Poe Knows Philly

In this week’s Philadelphia City Paper, Edward Pettit makes a stirring argument that Edgar Allan Poe really belongs to Philadelphia – not Baltimore. Why? The bulk of his work was written in Philly. He brought his wife and mother to live in the city for several years. And there were business reasons, too:

Poe originally moved to the city because it was still one of the

publishing centers of the country. Aspiring writers needed to be near

the publishing houses that edited and printed the nation’s books and

magazines. Philadelphia was still the leader in magazine publishing,

although soon it would be overtaken by New York City. “Poe’s first

engagement in Philadelphia [was] a part-time editorial job with Burton’s Magazine,” continues McKenna-Uff. “He parlayed that position into becoming editor for Graham’s Magazine,

one of the most successful magazines in the country. Between his

reputation for writing imaginative fiction and withering reviews, his

writings were sought after by many other periodicals around the

nation.” Poe’s initial successes in the city diminished by 1844. Poe’s

irascibility and drinking problems, exacerbated by his wife’s

tuberculosis, began to alienate the editors whom Poe needed to court

for work.

However, while living in Philadelphia, Poe wrote the bulk of his greatest work.

Laura Lippman, however, begs to differ:

What have you done for Poe lately, Philadelphia? We named our

football team the Ravens. (Unfortunately, some illiterate named the

snack bars in the stadium the “Craven.”) We have a Poe room in our

Central Library. We even have a housing project called the Poe Homes,

no small tribute in Baltimore. And it is here, every Jan. 19, that the

Poe Toaster comes to pay his respects. Granted, the memorial to Poe

gets his birthday wrong, but it was the 19th century, before Google

made fact-checking so much easier.

Look, Philly, Baltimore didn’t back down when Virginia tried to make

Poe its official poet, and we’re not going to fold just because you say

he belongs to you. What’s next, a crab cake hoagie? FYI, the best crab

cakes — those would be here — don’t need no stinkin’ bread. We’ve got

the body. We’ve got two graves. Paraphrased the Raven: Nevermore pick this fight, Philadelphia, nevermore.
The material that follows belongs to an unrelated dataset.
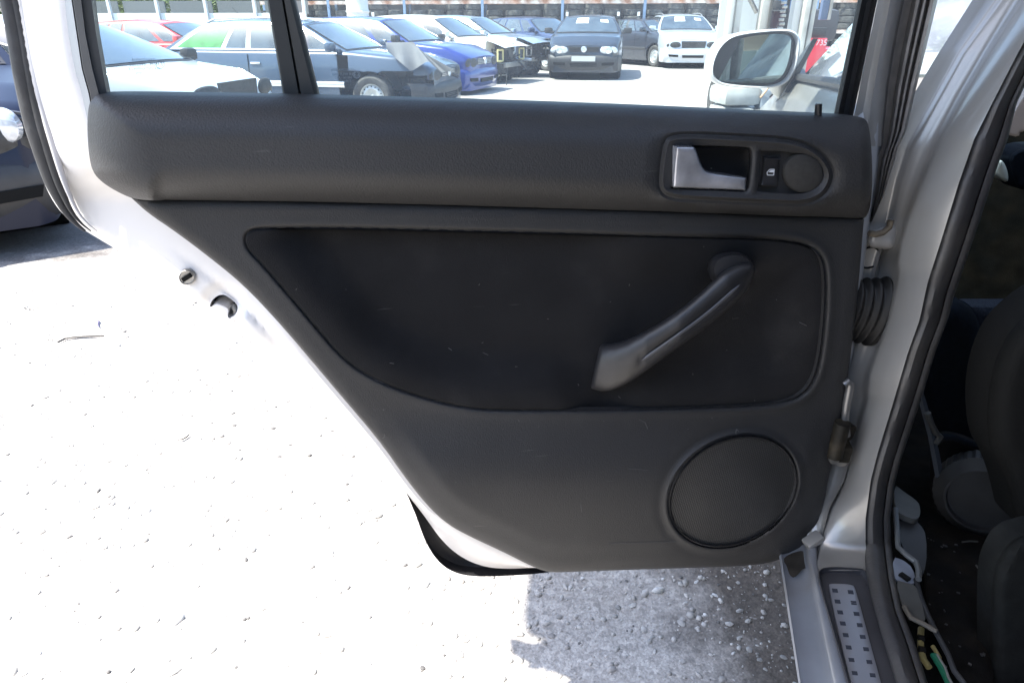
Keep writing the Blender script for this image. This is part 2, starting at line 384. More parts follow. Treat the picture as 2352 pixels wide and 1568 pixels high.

I gotta say, I hope this literary smackdown keeps going on with multiple parties involved. Be it resolved that Edgar Allan Poe belongs to every city that could possibly have some tenuous claim on him: go!

(Also, since it’s the Books Quarterly, there are plenty of fiction and non-fiction reviews contributed by Cameron Hughes, Jen Miller, A.D. Amorsi and yours truly.)